Wednesday, April 5, 2017

On the Red Light District in Amsterdam

I am in Amsterdam to attend a conference and my curiosity about the red light district is stoked by colleagues who have taken the tour. The city has been hailed as a success story for why weed and sex work should be legal. I joke to my husband " well in this society where sex work and weed are legal and people are still not happy they can choose assisted suicide and die, because that is legal too."

I consider myself a liberal and inclusive person. I probably should not have taken the tour given my views that follow - so I apologize in advance for my hypocrisy.

Anyway, more about the tour. The red light district as a historic relic came to be at its present location to serve sailors returning from months at sea, located as it is next to the then port. The port has now been replaced by the Centraal Station. However, the red light district continues at that location presumably to serve tourists.

We start our tour in front of a church in a cobblestone pathway. Hardly the setting for a red light district! There, on proud display, is a miniature Belle, the statue which represents the hard fought rights for sex workers to get the profession regulated and legalized in the year 2000. These rights cover web-camming and porn as well. Peep shows and live sex shows are on the decline given the abundant availability of porn on the internet. However, regulated does not mean decriminalized, as it is in New Zealand. What a novel idea! I will elaborate on why I think so.

In the heart of the district, Mariska Majoor the leader who spearheaded the fight for sex worker rights runs the Prostitution Information Centre (PIC) which also doubles as a coffee and cake shop. It is feminine a la out of a women's catalogue, just a tad seedier, and filled with books and pictures tracing the early history of sex work and offering information on rates for sexual services. It also serves as the location for the meetings of the sex workers' rights organization PROUD. Now that the profession can be operated with licenses and permits, sex workers have health checks and panic buttons to ensure their safety.

After our introduction to this heroic movement we walk the narrow alleys in this ancient neighbourhood, beside the famed canals. I am startled when we suddenly come upon a brothel display window with a woman posing behind it, and even more taken aback when we are led through the entry way of a residence which suddenly morphs into a brothel with rows of rooms that have curtains drawn open or shut, depending on whether or not a customer is visiting. We actually see a man come out of one of them. I find myself in this very personal space peering in like a voyeur. Try as I might, I cannot look away from the women, immaculately groomed in high stilettos and scanty clothes, though sufficiently covered. Their professional, "I mean business and I am bored" expressions are not seductive or alluring and at odds with their beckoning gestures with their hands, or with the jiggling of their ample bosoms and buttocks. They are definitely proud and picture perfect to the point of being robotic. They come in all sizes and colours, are all in great shape and well augmented. We are told the cabins with the blue lights are for transgendered women.

I am not quick to judge or moralize. Each to their own is my maxim. I am passionate about individual freedom and respect for the choices people make. But these brothel display windows do exploit and objectify women. I am not alone since I hear this is a polarizing issue.

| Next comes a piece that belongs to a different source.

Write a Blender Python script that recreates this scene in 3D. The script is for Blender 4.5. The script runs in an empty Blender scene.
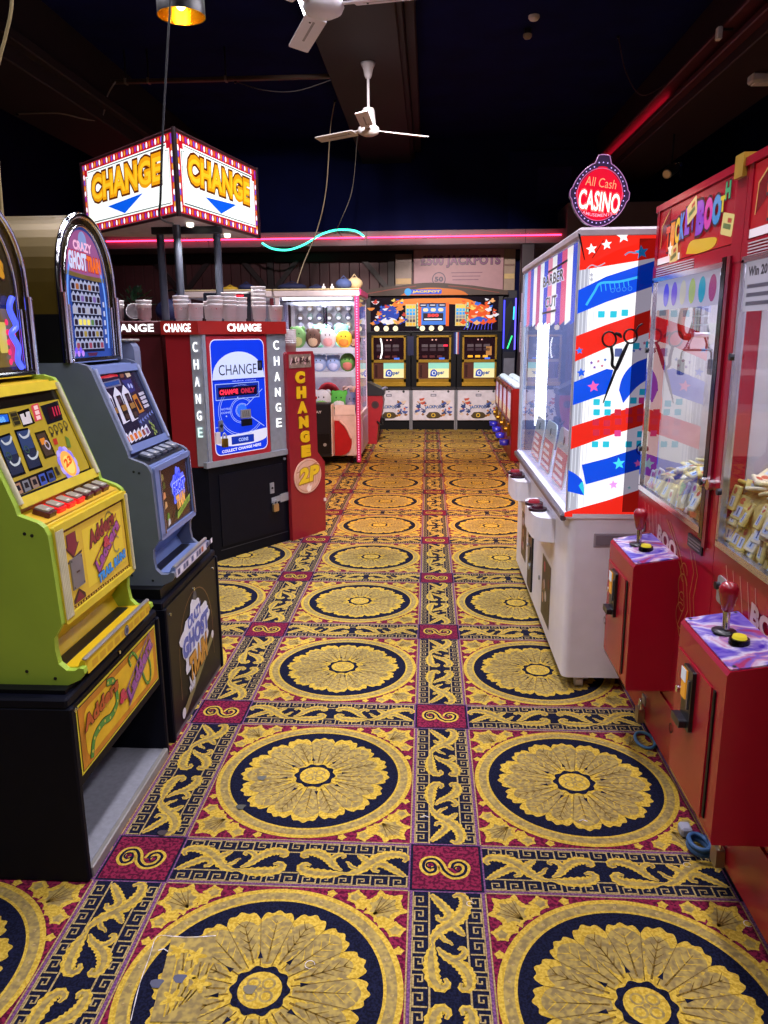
import bpy, math, random
from math import sin, cos, pi, radians
random.seed(7)
SC = bpy.context.scene
COL = SC.collection

# ---------------------------------------------------------------- vectors
def add(a, b): return (a[0]+b[0], a[1]+b[1], a[2]+b[2])
def sub(a, b): return (a[0]-b[0], a[1]-b[1], a[2]-b[2])
def mul(a, k): return (a[0]*k, a[1]*k, a[2]*k)
def dot(a, b): return a[0]*b[0]+a[1]*b[1]+a[2]*b[2]
def cross(a, b): return (a[1]*b[2]-a[2]*b[1], a[2]*b[0]-a[0]*b[2], a[0]*b[1]-a[1]*b[0])
def nrm(a):
    l = math.sqrt(dot(a, a)) or 1.0
    return (a[0]/l, a[1]/l, a[2]/l)

# ---------------------------------------------------------------- camera
FPX, PITCH, YAW, ROLL, CAMH = 766.0, .2290, .0584, -.0074, 1.55
_fw = (-sin(YAW)*cos(PITCH), cos(YAW)*cos(PITCH), -sin(PITCH))
_rt = (cos(YAW), sin(YAW), 0.0)
_up = cross(_rt, _fw)
CR = add(mul(_rt, cos(ROLL)), mul(_up, sin(ROLL)))
CU = add(mul(_rt, -sin(ROLL)), mul(_up, cos(ROLL)))
CAM = (0.0, 0.0, CAMH)
def ray(x, y): return add(_fw, add(mul(CR, (x-384)/FPX), mul(CU, -(y-512)/FPX)))
def hit(x, y, o, n):
    """point of the real plane (o, n) that stands behind a photo pixel"""
    d = ray(x, y)
    t = dot(n, sub(o, CAM))/dot(n, d)
    return add(CAM, mul(d, t))

# ---------------------------------------------------------------- materials
def lin(h):
    h = h.lstrip('#')
    out = []
    for i in (0, 2, 4):
        c = int(h[i:i+2], 16)/255
        out.append(c/12.92 if c <= .04045 else ((c+.055)/1.055)**2.4)
    return out+[1.0]
_mats = {}
def D(hx, rough=.5, metal=0.0, var=.10, scale=14.0, spec=.5, bump=0.0, coat=0.0):
    key = ('D', hx, rough, metal, var, scale, spec, bump, coat)
    if key in _mats: return _mats[key]
    m = bpy.data.materials.new('surface_'+hx.strip('#'))
    m.use_nodes = True
    nt = m.node_tree; b = nt.nodes['Principled BSDF']
    c = lin(hx)
    tc = nt.nodes.new('ShaderNodeTexCoord')
    nz = nt.nodes.new('ShaderNodeTexNoise'); nz.inputs['Scale'].default_value = scale; nz.inputs['Detail'].default_value = 4
    rp = nt.nodes.new('ShaderNodeValToRGB')
    rp.color_ramp.elements[0].position = .3; rp.color_ramp.elements[1].position = .7
    rp.color_ramp.elements[0].color = [x*(1-var) for x in c[:3]]+[1]
    rp.color_ramp.elements[1].color = [min(1, x*(1+var)) for x in c[:3]]+[1]
    nt.links.new(tc.outputs['Object'], nz.inputs['Vector'])
    nt.links.new(nz.outputs['Fac'], rp.inputs['Fac'])
    nt.links.new(rp.outputs['Color'], b.inputs['Base Color'])
    b.inputs['Roughness'].default_value = rough
    b.inputs['Metallic'].default_value = metal
    b.inputs['Specular IOR Level'].default_value = spec
    if coat:
        b.inputs['Coat Weight'].default_value = coat
        b.inputs['Coat Roughness'].default_value = .06
    if bump:
        bp = nt.nodes.new('ShaderNodeBump'); bp.inputs['Strength'].default_value = bump; bp.inputs['Distance'].default_value = .004
        nt.links.new(nz.outputs['Fac'], bp.inputs['Height']); nt.links.new(bp.outputs['Normal'], b.inputs['Normal'])
    _mats[key] = m
    return m
def E(hx, k=1.0, base=None, rough=.25):
    """backlit panel, lamp or neon tube"""
    key = ('E', hx, k, base, rough)
    if key in _mats: return _mats[key]
    m = bpy.data.materials.new('lit_'+hx.strip('#'))
    m.use_nodes = True
    nt = m.node_tree; b = nt.nodes['Principled BSDF']
    c = lin(hx)
    b.inputs['Base Color'].default_value = lin(base) if base else [x*.35 for x in c[:3]]+[1]
    b.inputs['Roughness'].default_value = rough
    tc = nt.nodes.new('ShaderNodeTexCoord')
    nz = nt.nodes.new('ShaderNodeTexNoise'); nz.inputs['Scale'].default_value = 5
    rp = nt.nodes.new('ShaderNodeValToRGB')
    rp.color_ramp.elements[0].color = [x*.88 for x in c[:3]]+[1]
    rp.color_ramp.elements[1].color = [min(1, x*1.06) for x in c[:3]]+[1]
    nt.links.new(tc.outputs['Object'], nz.inputs['Vector'])
    nt.links.new(nz.outputs['Fac'], rp.inputs['Fac'])
    nt.links.new(rp.outputs['Color'], b.inputs['Emission Color'])
    b.inputs['Emission Strength'].default_value = k
    _mats[key] = m
    return m
def GLASS(tint='#ffffff', strength=1.0, name='clear_glass'):
    key = ('G', tint, strength)
    if key in _mats: return _mats[key]
    m = bpy.data.materials.new(name)
    m.use_nodes = True
    nt = m.node_tree; nt.nodes.clear()
    out = nt.nodes.new('ShaderNodeOutputMaterial')
    mx = nt.nodes.new('ShaderNodeMixShader')
    tr = nt.nodes.new('ShaderNodeBsdfTransparent'); tr.inputs['Color'].default_value = lin(tint)
    gl = nt.nodes.new('ShaderNodeBsdfGlossy'); gl.inputs['Roughness'].default_value = .012
    fr = nt.nodes.new('ShaderNodeFresnel'); fr.inputs['IOR'].default_value = 1.5
    ml = nt.nodes.new('ShaderNodeMath'); ml.operation = 'MULTIPLY'; ml.inputs[1].default_value = strength; ml.use_clamp = True
    ge = nt.nodes.new('ShaderNodeNewGeometry'); iv = nt.nodes.new('ShaderNodeMath'); iv.operation = 'SUBTRACT'; iv.inputs[0].default_value = 1.0; iv.use_clamp = True
    m2 = nt.nodes.new('ShaderNodeMath'); m2.operation = 'MULTIPLY'
    nt.links.new(ge.outputs['Backfacing'], iv.inputs[1]); nt.links.new(fr.outputs[0], m2.inputs[0]); nt.links.new(iv.outputs[0], m2.inputs[1])
    nt.links.new(m2.outputs[0], ml.inputs[0]); nt.links.new(ml.outputs[0], mx.inputs[0])
    nt.links.new(tr.outputs[0], mx.inputs[1]); nt.links.new(gl.outputs[0], mx.inputs[2])
    nt.links.new(mx.outputs[0], out.inputs[0])
    _mats[key] = m
    return m

# ---------------------------------------------------------------- frames and mesh builder
class F:
    """origin + right-handed axes; (a, b, c) -> point"""
    def __init__(s, o, u, v):
        s.o = o; s.u = nrm(u); s.v = nrm(v); s.n = nrm(cross(s.u, s.v))
    def __call__(s, a, b, c=0.0):
        return (s.o[0]+a*s.u[0]+b*s.v[0]+c*s.n[0], s.o[1]+a*s.u[1]+b*s.v[1]+c*s.n[1], s.o[2]+a*s.u[2]+b*s.v[2]+c*s.n[2])
    def px(s, x, y):
        d = sub(hit(x, y, s.o, s.n), s.o)
        return (dot(d, s.u), dot(d, s.v))
WORLD = F((0, 0, 0), (1, 0, 0), (0, 1, 0))
def facing_aisle_from_left(x, y, z=0.0): return F((x, y, z), (0, 1, 0), (0, 0, 1))     # looks +X
def facing_aisle_from_right(x, y, z=0.0): return F((x, y, z), (0, -1, 0), (0, 0, 1))   # looks -X
def facing_front(x, y, z=0.0): return F((x, y, z), (1, 0, 0), (0, 0, 1))               # looks -Y

_glyphs = {}
def glyph(s, off=0.0, res=3, shear=0.0):
    key = (s, off, res, shear)
    if key in _glyphs: return _glyphs[key]
    c = bpy.data.curves.new('t', 'FONT'); c.body = s; c.size = 1; c.offset = off; c.resolution_u = res; c.shear = shear
    c.space_character = 1.0+abs(off)*1.2
    o = bpy.data.objects.new('t', c); COL.objects.link(o)
    dg = bpy.context.evaluated_depsgraph_get(); dg.update()
    me = bpy.data.meshes.new_from_object(o.evaluated_get(dg))
    vs = [(v.co.x, v.co.y) for v in me.vertices]
    fs = [tuple(p.vertices) for p in me.polygons]
    fl = []
    for f in fs:
        ar = sum(vs[f[i]][0]*vs[f[(i+1) % len(f)]][1]-vs[f[(i+1) % len(f)]][0]*vs[f[i]][1] for i in range(len(f)))
        fl.append(f if ar > 0 else f[::-1])
    bpy.data.objects.remove(o); bpy.data.curves.remove(c); bpy.data.meshes.remove(me)
    _glyphs[key] = (vs, fl)
    return vs, fl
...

Many say these girls choose to, so what? I draw the line where an individual's choice is self destructive. So just as I sway on the side of addiction treatment rather than harm reduction, I cannot condone and support women displaying their bodies as wares through windows. Especially where there is still stigma associated with sex work. I don't think it is healthy for them given we don't live in societies which normalize sex work - but which still choose to fetishize it. Does having a day care or residences beside these display windows normalize this behaviour ? Sadly - no. And while 50 Euros for 10 minutes is good income, they would need to see three customers in a 6 hour shift to break even with rental and other payments!!

At the moment these brothel windows are still an attraction - evidence the large number of tourists, and the vast array of restaurants, souvenir shops and stores selling sex paraphernalia all around the district. They serve to bring in customers. However, the bureaucratic red tape and pressure to gentrify the red light district are making sex work, and these brothels in general, less and less viable. When viability is an issue there is definite risk of trafficking, irrespective of whether sex work is legal or not.

Criminalization is not an option, given this is one of the oldest professions and will thrive underground if it remains unregulated, placing women at considerable risk of being trafficked and making criminals of them, even more than the johns they serve. I could even accept this whole enterprise of standing behind windows as objects on display, under the jarring red lights, and actively soliciting customers as an elaborate form of performance art. But I just cannot shake how disturbed I am that this red light district amplifies women's objectification in a profession still billed exclusively as women at the service of men. The liberal Dutch are quick to dissociate themselves from the district, swearing that it's not their women who work the district or their men who are johns. However, there is no disputing the tourism revenue that it brings in to Dutch society. And I definitely do not feel better about it when I am told the women in the red light district come from desperate lives in poorer neighbouring countries.

For all these reasons decriminalization a la New Zealand appears to be a better option. I don't think it will increase our collective depravity in any significant way and would simply mean money being exchanged for sex by consenting adults and no bureaucratic red tape. This may also mean less trafficking?!

Of course, where consent is absent or where children are not old enough to consent such behaviours would come under the purview of the criminal laws of the land?!